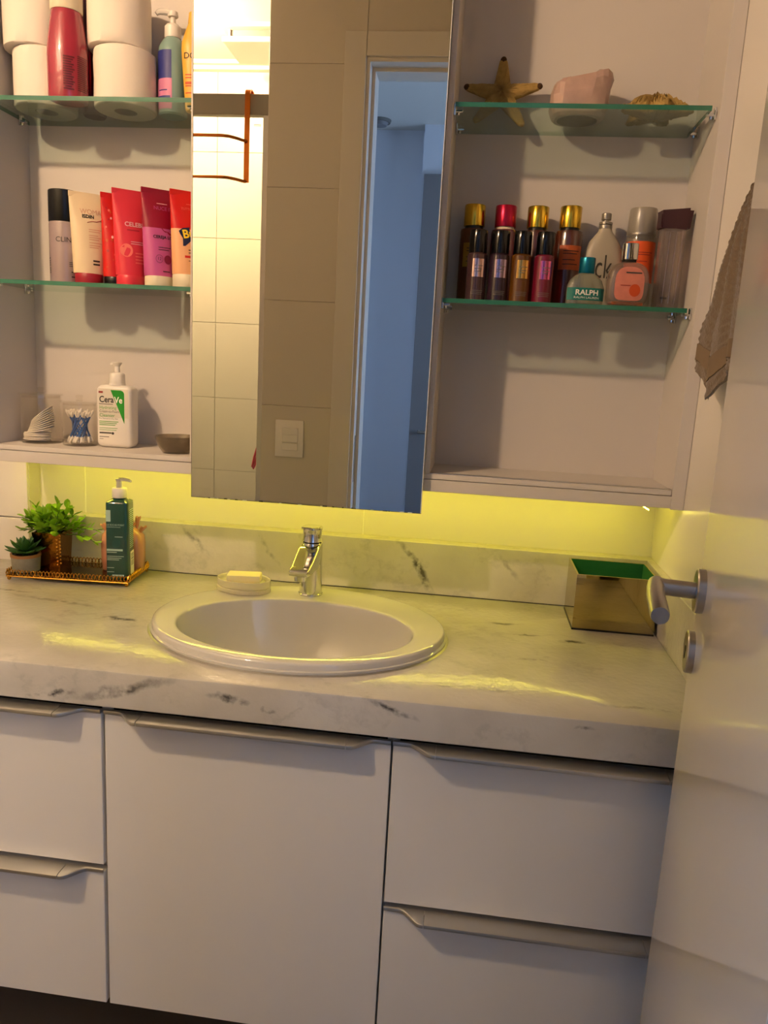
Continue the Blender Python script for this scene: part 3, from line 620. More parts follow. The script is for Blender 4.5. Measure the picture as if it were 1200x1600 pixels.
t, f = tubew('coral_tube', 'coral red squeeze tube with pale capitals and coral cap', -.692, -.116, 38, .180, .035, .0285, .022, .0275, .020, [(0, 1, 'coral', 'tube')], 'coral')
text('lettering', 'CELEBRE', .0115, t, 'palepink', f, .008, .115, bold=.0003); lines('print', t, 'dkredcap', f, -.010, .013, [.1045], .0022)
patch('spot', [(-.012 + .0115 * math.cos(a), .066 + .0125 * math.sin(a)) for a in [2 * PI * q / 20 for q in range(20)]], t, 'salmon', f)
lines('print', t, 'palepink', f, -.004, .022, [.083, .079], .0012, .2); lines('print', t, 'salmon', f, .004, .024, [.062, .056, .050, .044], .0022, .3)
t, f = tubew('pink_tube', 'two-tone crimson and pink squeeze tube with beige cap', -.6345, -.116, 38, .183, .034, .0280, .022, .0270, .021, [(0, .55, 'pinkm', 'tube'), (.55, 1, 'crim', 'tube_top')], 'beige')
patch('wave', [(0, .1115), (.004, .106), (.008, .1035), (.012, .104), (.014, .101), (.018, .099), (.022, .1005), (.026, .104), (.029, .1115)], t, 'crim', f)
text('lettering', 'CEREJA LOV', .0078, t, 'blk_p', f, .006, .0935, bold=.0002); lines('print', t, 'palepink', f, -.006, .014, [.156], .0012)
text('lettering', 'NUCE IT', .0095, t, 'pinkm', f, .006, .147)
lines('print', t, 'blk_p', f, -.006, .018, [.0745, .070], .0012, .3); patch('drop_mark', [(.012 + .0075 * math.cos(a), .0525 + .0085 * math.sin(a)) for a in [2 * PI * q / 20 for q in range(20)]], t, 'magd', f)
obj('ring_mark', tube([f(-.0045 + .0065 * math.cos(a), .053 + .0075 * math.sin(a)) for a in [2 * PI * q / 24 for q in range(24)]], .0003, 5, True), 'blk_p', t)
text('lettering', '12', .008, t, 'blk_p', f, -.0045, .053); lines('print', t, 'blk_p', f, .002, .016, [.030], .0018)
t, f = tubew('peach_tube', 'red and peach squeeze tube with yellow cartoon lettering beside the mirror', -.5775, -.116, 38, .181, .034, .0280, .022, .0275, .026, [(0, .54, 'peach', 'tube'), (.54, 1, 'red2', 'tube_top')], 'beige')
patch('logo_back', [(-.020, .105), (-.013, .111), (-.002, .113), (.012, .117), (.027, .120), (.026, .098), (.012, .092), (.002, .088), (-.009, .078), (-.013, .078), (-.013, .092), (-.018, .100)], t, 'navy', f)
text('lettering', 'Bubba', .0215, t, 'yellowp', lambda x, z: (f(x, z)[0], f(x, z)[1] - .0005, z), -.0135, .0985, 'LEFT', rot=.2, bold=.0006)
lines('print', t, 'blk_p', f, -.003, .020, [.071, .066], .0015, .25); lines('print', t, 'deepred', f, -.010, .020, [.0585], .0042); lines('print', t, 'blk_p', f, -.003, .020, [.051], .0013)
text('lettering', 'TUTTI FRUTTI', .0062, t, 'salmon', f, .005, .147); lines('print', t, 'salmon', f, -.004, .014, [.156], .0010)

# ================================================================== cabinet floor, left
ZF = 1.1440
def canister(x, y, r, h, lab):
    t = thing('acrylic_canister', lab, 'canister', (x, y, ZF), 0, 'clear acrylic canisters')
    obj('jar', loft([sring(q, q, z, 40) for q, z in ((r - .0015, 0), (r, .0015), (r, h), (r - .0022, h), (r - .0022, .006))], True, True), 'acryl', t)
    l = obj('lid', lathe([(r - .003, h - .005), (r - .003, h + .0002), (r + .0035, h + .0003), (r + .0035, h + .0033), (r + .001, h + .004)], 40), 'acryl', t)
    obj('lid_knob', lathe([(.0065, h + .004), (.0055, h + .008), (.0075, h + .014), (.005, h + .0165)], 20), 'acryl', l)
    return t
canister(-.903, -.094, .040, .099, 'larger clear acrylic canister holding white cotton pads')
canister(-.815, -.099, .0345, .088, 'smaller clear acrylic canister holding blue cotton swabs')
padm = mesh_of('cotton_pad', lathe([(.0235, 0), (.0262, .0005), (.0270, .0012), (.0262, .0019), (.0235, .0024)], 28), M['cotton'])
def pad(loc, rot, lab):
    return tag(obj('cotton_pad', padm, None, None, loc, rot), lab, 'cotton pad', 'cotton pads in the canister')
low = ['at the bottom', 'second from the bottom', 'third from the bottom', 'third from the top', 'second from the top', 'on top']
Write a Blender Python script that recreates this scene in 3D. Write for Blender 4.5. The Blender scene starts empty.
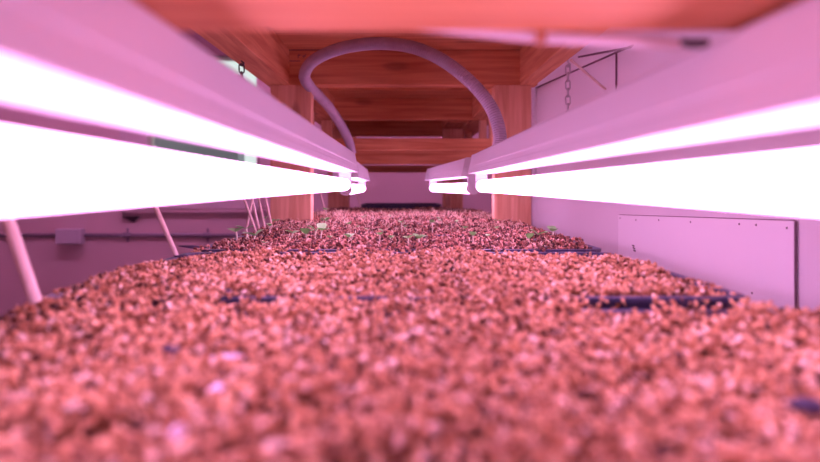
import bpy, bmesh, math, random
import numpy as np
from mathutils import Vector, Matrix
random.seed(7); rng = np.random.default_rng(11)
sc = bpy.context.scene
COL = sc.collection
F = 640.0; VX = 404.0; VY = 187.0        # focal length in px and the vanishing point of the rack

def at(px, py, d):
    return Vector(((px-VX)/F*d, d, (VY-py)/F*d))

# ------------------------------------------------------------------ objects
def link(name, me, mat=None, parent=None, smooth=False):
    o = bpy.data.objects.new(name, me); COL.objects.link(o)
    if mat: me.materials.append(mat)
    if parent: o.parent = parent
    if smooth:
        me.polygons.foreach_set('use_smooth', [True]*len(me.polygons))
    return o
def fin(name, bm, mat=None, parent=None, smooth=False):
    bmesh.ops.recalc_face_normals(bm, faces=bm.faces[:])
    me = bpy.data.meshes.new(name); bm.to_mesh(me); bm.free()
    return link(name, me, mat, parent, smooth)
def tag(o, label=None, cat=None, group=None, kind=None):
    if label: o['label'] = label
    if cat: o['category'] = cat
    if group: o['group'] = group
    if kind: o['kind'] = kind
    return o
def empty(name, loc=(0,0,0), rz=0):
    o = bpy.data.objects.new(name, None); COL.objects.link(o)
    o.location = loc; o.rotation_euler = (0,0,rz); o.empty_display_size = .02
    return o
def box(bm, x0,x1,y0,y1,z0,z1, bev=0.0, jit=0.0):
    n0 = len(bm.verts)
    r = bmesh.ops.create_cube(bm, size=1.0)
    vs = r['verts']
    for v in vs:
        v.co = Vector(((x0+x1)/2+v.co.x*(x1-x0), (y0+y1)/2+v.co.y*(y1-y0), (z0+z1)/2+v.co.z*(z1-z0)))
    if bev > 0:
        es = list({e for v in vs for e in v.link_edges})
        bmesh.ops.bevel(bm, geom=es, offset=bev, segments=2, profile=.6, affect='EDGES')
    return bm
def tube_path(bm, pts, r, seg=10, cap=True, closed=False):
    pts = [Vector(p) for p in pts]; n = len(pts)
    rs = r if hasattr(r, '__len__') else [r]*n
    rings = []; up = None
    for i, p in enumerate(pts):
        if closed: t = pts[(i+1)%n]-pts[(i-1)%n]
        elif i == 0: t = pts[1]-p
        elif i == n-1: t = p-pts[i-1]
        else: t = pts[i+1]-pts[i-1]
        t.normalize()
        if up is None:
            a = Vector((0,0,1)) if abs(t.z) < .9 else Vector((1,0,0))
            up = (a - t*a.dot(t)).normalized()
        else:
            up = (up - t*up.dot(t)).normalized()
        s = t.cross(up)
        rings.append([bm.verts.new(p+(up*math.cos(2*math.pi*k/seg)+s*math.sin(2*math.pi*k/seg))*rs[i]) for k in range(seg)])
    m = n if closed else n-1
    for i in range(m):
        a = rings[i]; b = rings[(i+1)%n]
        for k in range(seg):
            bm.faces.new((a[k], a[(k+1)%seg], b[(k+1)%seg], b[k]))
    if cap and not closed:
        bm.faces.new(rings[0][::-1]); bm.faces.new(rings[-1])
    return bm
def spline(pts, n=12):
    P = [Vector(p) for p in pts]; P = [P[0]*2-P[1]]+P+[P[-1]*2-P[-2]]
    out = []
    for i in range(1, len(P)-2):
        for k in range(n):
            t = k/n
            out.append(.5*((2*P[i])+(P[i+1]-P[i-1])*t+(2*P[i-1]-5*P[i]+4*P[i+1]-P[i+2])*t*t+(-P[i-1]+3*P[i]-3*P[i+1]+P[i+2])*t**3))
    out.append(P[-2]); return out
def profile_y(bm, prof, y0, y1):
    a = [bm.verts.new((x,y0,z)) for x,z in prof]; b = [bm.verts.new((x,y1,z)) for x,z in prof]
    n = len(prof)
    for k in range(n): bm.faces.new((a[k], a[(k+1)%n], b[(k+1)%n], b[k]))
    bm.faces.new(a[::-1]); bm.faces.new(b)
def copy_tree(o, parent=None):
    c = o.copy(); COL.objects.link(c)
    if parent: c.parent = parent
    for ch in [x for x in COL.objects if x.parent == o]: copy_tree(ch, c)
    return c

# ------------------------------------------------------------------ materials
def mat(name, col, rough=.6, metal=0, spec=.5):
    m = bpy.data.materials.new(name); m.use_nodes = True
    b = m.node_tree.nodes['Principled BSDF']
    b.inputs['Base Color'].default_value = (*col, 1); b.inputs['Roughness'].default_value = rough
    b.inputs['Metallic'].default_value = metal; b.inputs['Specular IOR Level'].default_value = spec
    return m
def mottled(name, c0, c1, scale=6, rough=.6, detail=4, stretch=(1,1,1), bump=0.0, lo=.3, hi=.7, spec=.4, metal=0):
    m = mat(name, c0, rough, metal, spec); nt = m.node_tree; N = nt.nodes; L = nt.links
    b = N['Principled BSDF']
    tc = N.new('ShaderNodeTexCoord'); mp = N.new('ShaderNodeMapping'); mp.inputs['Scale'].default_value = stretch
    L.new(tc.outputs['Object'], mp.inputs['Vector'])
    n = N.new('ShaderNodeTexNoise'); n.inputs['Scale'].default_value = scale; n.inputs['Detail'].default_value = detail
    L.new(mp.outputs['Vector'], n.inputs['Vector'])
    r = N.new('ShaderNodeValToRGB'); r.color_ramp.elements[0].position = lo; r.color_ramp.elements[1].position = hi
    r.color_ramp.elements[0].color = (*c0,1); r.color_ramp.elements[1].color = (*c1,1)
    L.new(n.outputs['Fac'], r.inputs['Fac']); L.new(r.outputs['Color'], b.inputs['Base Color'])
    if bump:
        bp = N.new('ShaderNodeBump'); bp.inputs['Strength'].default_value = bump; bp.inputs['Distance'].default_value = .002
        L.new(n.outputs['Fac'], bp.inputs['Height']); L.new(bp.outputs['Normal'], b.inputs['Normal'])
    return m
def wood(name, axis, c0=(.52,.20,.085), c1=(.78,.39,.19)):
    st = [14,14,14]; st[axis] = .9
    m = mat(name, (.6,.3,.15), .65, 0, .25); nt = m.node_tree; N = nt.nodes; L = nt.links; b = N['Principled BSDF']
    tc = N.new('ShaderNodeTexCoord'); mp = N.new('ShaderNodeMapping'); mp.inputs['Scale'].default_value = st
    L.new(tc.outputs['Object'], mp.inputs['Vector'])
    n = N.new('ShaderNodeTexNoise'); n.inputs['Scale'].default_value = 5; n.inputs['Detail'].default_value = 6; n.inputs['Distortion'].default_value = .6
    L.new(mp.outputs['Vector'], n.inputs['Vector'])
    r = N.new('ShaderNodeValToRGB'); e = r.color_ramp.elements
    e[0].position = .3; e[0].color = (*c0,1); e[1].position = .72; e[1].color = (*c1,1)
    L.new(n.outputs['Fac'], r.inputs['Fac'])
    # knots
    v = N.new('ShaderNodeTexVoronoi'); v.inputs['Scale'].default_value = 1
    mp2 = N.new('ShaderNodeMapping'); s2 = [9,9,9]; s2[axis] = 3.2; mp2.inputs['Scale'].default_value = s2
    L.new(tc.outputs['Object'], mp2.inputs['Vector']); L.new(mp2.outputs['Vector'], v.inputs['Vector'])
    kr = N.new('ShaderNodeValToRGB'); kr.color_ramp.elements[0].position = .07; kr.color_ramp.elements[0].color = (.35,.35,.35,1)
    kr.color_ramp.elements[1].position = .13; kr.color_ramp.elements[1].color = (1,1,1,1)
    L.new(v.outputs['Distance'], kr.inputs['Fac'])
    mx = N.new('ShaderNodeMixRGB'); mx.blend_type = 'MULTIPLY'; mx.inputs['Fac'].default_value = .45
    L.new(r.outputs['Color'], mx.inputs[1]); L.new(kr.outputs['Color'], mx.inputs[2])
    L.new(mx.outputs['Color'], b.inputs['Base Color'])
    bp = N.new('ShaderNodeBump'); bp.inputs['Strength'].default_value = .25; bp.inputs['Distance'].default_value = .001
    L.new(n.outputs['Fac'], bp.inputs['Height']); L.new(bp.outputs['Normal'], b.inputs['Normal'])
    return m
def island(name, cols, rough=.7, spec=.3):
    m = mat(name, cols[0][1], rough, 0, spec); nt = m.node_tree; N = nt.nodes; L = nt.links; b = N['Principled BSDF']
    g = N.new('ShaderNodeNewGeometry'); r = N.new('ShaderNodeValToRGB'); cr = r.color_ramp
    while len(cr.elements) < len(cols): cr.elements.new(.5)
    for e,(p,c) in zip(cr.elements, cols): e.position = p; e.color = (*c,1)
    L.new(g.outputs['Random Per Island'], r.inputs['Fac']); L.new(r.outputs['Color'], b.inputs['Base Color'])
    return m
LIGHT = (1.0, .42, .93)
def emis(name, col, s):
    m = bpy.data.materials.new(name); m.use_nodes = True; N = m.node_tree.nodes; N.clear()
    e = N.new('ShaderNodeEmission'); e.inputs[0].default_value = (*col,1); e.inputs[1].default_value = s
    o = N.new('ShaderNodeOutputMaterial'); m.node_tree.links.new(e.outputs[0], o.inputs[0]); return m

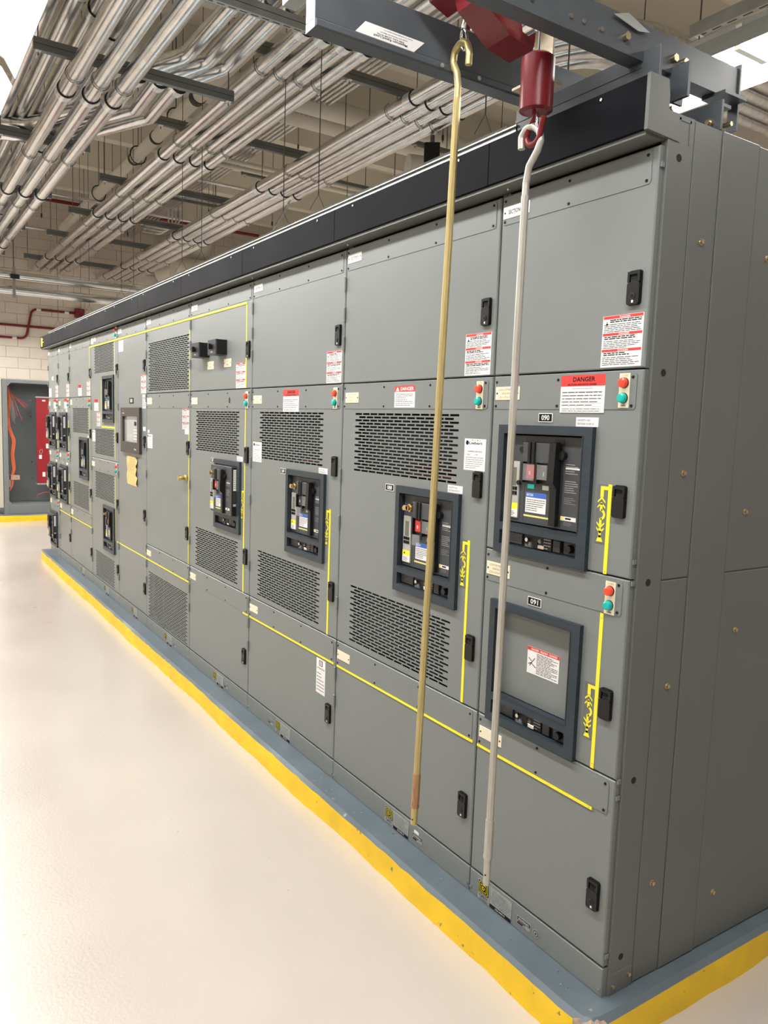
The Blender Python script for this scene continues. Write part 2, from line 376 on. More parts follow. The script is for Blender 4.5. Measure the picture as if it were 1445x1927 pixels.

▶ _Brief_
Omit the pictures. Extract exactly the lines that begin with the one holding "Write a Blender" and end with the one holding "return Vector(((px-VX)/F*d, d, (VY-py)/F*d))", inclusive.

▶ _Result of the task_
Write a Blender Python script that recreates this scene in 3D. Write for Blender 4.5. The Blender scene starts empty.
import bpy, bmesh, math, random
import numpy as np
from mathutils import Vector, Matrix
random.seed(7); rng = np.random.default_rng(11)
sc = bpy.context.scene
COL = sc.collection
F = 640.0; VX = 404.0; VY = 187.0        # focal length in px and the vanishing point of the rack

def at(px, py, d):
    return Vector(((px-VX)/F*d, d, (VY-py)/F*d))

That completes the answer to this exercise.